To be done =
Check every line of the entries for "Measure", and copy the lines that hold it.

Information given =
☆ ☆ ☆

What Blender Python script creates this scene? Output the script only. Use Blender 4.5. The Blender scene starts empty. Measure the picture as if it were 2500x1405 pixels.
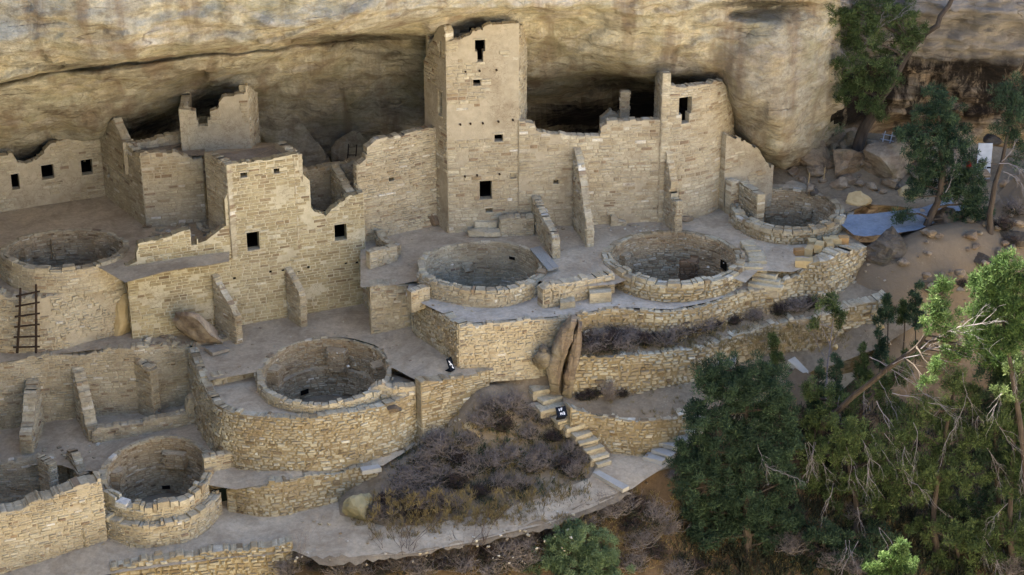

☆ ☆ ☆

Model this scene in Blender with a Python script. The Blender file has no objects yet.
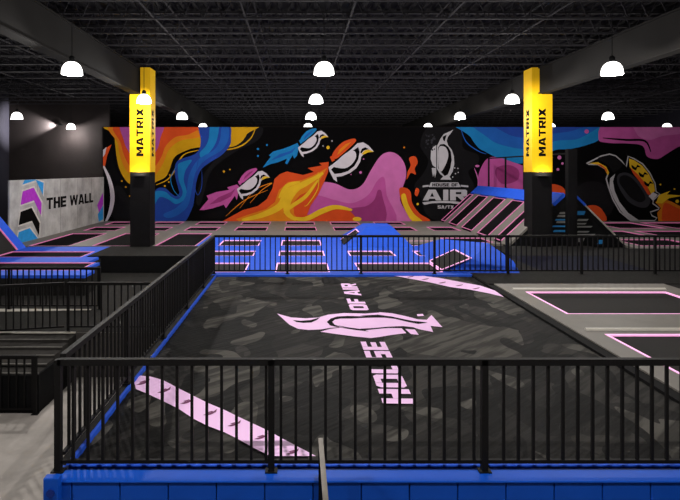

☆ ☆ ☆

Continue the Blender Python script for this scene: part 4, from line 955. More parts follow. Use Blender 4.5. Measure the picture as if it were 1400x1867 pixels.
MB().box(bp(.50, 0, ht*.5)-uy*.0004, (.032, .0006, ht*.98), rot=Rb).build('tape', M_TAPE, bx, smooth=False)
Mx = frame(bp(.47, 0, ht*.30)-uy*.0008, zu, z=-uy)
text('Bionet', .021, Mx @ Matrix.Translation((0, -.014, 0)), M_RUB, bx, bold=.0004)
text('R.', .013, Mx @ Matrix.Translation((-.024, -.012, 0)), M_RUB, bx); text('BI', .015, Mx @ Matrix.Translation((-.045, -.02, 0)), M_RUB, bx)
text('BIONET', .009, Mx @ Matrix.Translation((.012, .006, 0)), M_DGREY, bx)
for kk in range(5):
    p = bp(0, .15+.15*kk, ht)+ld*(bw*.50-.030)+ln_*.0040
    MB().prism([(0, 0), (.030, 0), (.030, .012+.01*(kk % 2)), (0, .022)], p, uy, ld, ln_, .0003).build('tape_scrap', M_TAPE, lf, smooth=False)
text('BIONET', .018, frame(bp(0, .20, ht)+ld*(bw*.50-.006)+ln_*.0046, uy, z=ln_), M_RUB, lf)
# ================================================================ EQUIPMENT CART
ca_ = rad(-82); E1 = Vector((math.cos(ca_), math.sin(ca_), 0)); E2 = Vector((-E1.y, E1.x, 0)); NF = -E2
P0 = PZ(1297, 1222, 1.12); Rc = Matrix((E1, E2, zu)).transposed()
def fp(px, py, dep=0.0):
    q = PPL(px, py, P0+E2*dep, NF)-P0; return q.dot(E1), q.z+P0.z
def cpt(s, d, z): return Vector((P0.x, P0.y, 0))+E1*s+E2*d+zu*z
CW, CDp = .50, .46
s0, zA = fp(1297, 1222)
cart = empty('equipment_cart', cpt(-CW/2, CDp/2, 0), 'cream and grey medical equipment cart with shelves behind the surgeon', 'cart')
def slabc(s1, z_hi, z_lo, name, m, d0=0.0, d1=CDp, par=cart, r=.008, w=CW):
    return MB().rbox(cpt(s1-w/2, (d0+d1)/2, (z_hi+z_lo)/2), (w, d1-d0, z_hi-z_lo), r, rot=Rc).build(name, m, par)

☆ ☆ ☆

Answer below =
What Blender Python script creates this scene? Output the script only. Use Blender 4.5. The Blender scene starts empty. Measure the picture as if it were 2500x1405 pixels.
Continue the Blender Python script for this scene: part 4, from line 955. More parts follow. Use Blender 4.5. Measure the picture as if it were 1400x1867 pixels.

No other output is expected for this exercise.